WASHINGTON, D.C. — President Donald Trump signed a sweeping executive order on January 21, 2025, aimed at dismantling diversity, equity, and inclusion (DEI) initiatives across federal agencies and encouraging private companies to abandon similar practices. The order, issued just one day after his second-term inauguration, claims DEI policies violate federal civil rights laws and undermine national unity.

The executive order revokes several previous executive actions, including those promoting diversity in the federal workforce and addressing environmental justice. It also directs federal agencies to terminate all DEI-related programs, mandates, and policies, labeling them as “illegal discrimination and preferences.” The order further instructs the Attorney General to identify and target private companies, nonprofits, and educational institutions with DEI programs that could face federal lawsuits or investigations.

“Hardworking Americans who deserve a shot at the American Dream should not be stigmatized, demeaned, or shut out of opportunities because of their race or sex,” the order states. It accuses DEI initiatives of prioritizing identity over merit, aptitude, and hard work, particularly in sectors like government, healthcare, aviation, and law enforcement.

Legal experts warn that while the Trump administration cannot directly mandate private companies to abandon DEI policies, the order’s language creates a chilling effect. “It’s a powerful threat that companies are responding to by taking another very close look at their programs,” said Jason Schwartz, a labor attorney and co-chair of Gibson Dunn‘s DEI task force. “Nobody wants to be on that Donald Trump DEI blacklist.”

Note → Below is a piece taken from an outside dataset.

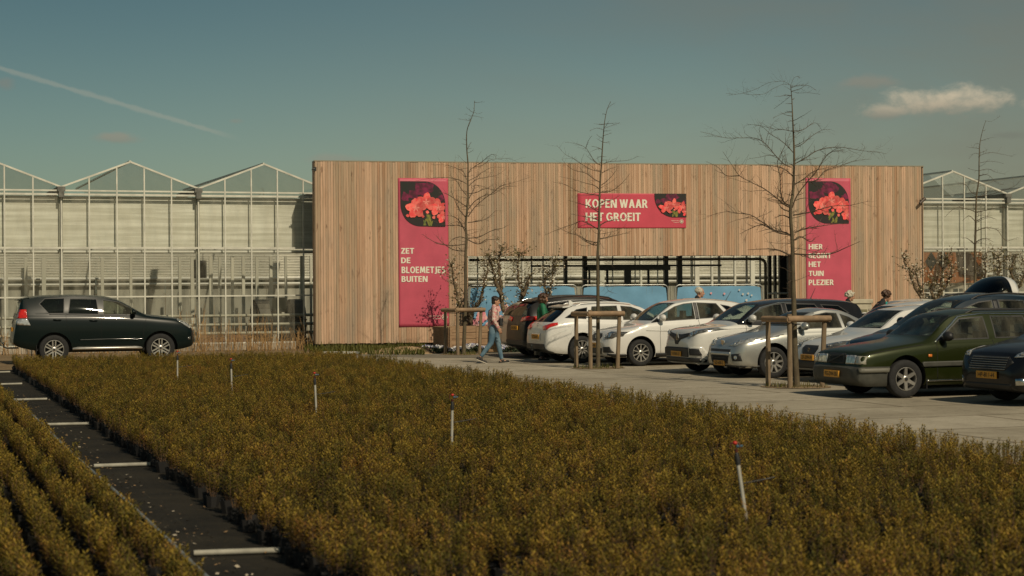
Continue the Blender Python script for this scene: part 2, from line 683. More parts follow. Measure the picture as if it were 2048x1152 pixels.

Kenji Yoshino, a constitutional law professor at NYU, echoed this sentiment, noting that the order’s directive to identify “the most egregious and discriminatory DEI practitioners” has already caused widespread concern. “Companies just don’t want to be one of those nine,” Yoshino said, referring to the order’s call for potential civil compliance investigations.

Since the order was signed, companies have been scrambling to seek legal advice on revising or scaling back their DEI initiatives. Yoshino cautioned against overreacting, emphasizing that eliminating DEI programs entirely could lead to lawsuits from marginalized groups claiming discrimination. “The reflexive response is often to shut it down to minimize risk, but that’s shortsighted,” he said.

The executive order builds on the Supreme Court‘s 2023 decision to end affirmative action in higher education, which has emboldened conservative legal groups to challenge DEI programs in the private sector. Schwartz noted that these groups now have “the full force and power of the United States government” to bring cases against companies.

Andrea Lucas, the newly appointed acting chair of the Equal Employment Opportunity Commission (EEOC), has pledged to align the agency’s priorities with the executive order. In a statement, Lucas emphasized her commitment to “rooting out unlawful DEI-motivated race and sex discrimination” and promoting “colorblind equality.”

Despite the pressure, some companies, including Goldman Sachs, Costco, and JPMorgan Chase, have publicly reaffirmed their commitment to DEI. However, others, such as Amazon, Meta, and Walmart, have scaled back or reevaluated their initiatives in response to the changing legal landscape.

As the Trump administration prepares to enforce the order, the future of DEI programs in both the public and private sectors remains uncertain. Legal battles are expected to intensify, with the Department of Justice and EEOC likely to play key roles in advancing the administration’s anti-DEI agenda.